Redefining terrorism

Published September 29, 2013

There has been some talk of amending the Anti-Terrorism Act of 1997 (ATA) to make it more effective in its response to terrorism. It is therefore instructive to view the anti-terror mechanism envisaged by the ATA and see why, despite this law, terrorism has grown unchecked.

The ATA was enacted with a specific purpose: To provide for the prevention of terrorism, sectarian violence and for speedy trial of heinous offences. The ATA defines acts of terror under Section 6 of the said Act. This is a broad definition which covers everything from intimidation of state authorities to acts calculated to create insecurity in society. However, when it comes to implementation, we have seen that the law has failed to deliver because of its creative application in cases where it does not apply. For example, in what has to be a case of turning the intent on its head, this year members of the Ahmadi community in Gulshan Ravi were charged under the ATA after a group of brigands invaded their place of worship and destroyed their property. The brigands then got the police to register an FIR under the said law because during their illegal raid, they chanced upon religious material of the community which supposedly offended their religious sensibilities.

Even otherwise, the application of the law in cases unrelated to terrorism has contributed to the dilution of its legal effect. The Shahzeb murder case is one such glaring example. It was an open and shut case of murder arising out of a dispute, yet through an amazing feat of legal gymnastics it was fit into the definition of terrorism under Section 6 of the ATA. Consequently when the matter was resolved through Qisas and Diyat (Q&D) Ordinance, the ATA indictment fell through the gaps. Indeed the indictment under the ATA was most probably done in order to bypass the Q&D Ordinance. Herein lies the rub: If we are to accept the logic used in the Shahzeb case, every instance of premeditated murder can ostensibly be placed within the definition of terrorism under the ATA. But then this would defeat the original intent behind enacting the ATA in the first place, i.e. the creation of a parallel special court to deal with matters of terrorism. Similarly, in Mukhtaran Mai’s rape case, the perpetrators of the heinous crime were charged under Section 7(c) and 21(1) of the ATA because it was deemed to be an act of terrorism.

There is a very logical reason why high profile murder or rape cases are put into the terrorism bucket. It is because the prosecutors just don’t have sufficient faith in the primary statutes governing murder or rape. However, the answer to this is not to throw everything at the accused hoping something would stick. It is to ensure that primary statutes for cases such as murder and rape under the Pakistan Penal Code are sufficiently effective in dispensing justice. This would mean fewer, and not more laws. For example, the Q&D Ordinance as well as the Hudood Ordinances are distractions from the cause of justice whether we like to admit it or not. It goes without saying that these laws are based on very selective interpretations of Islamic jurisprudence which serve the orthodoxy by elevating form over substance. This is why till the Protection of Women (Criminal Laws Amendment) Act 2006 was formulated, rape victims were being charged under the Zina Ordinance while their rapists went about scot free. Unfortunately, we do not learn from history.

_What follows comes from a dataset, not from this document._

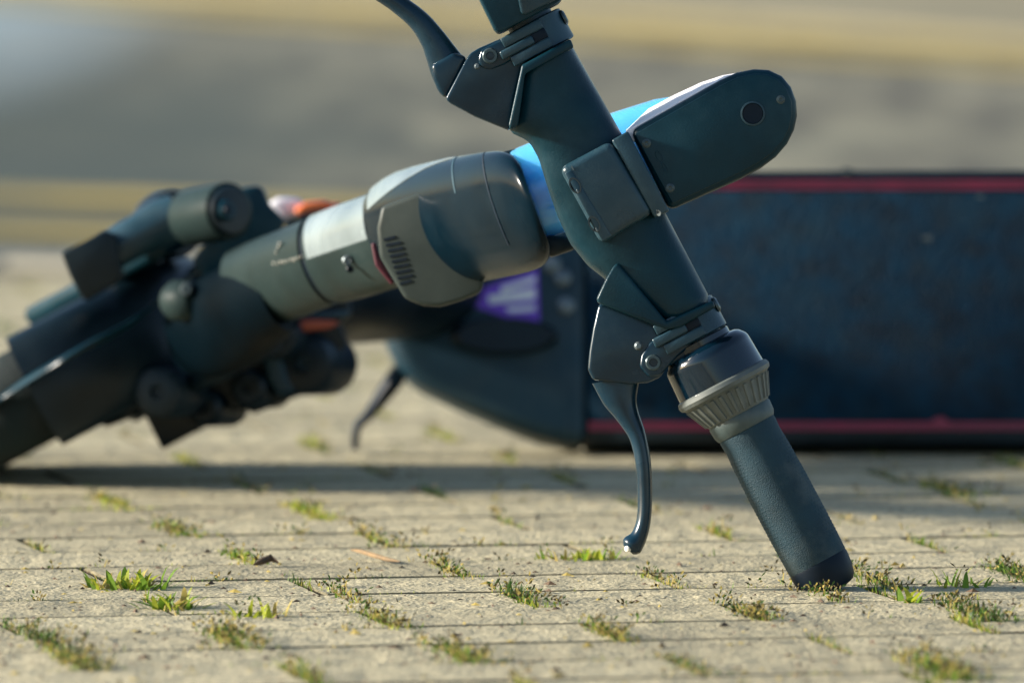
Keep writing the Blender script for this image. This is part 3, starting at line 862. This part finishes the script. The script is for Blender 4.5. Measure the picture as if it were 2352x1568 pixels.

The Council of Islamic Ideology under the extremely narrow leadership of Maulana Sherani has already moved to undo the many good things about the Protection of Women (Criminal Laws Amendment) Act 2006. Individuals accused of murder or rape not for ideological reasons may well object to the ATA indictments as being ultra vires Article 10-A, the right to fair trial, of the Constitution.

Then we come to terrorism. There is a great need to make the definition of terrorism narrow and focused. To begin with terrorism includes within its ambit only those acts of violence which are perpetrated against civilian populations and civil authorities. Furthermore, these should also be limited by the existence of pre-meditated as well as an ideological motive, i.e. ethnic separatism or jihadi pretensions. All other forms of violence must then be referred to the regular criminal legal stream under various laws such as incitement, rape, murder, disorder, etc.

Unless we give the special anti-terrorism courts the room to breathe, the whole exercise of amending the ATA will be futile. What is needed at this moment is a law that specifically targets violence intended to create terror in society on political grounds. Any and all acts from murder or dissemination of proscribed publications can then be brought into the ambit of the ATA provided that these actions stem from an ideological motive and the intent to carry out attacks against non-combatant civilian populations and civil authorities of the country. Reprehensible as certain crimes may be, the adequate remedy for any other crime should not lie before the ATA. To insist otherwise is a grave violation of Article 10-A of the Constitution as well as patently absurd given that the nation is at war against terrorism.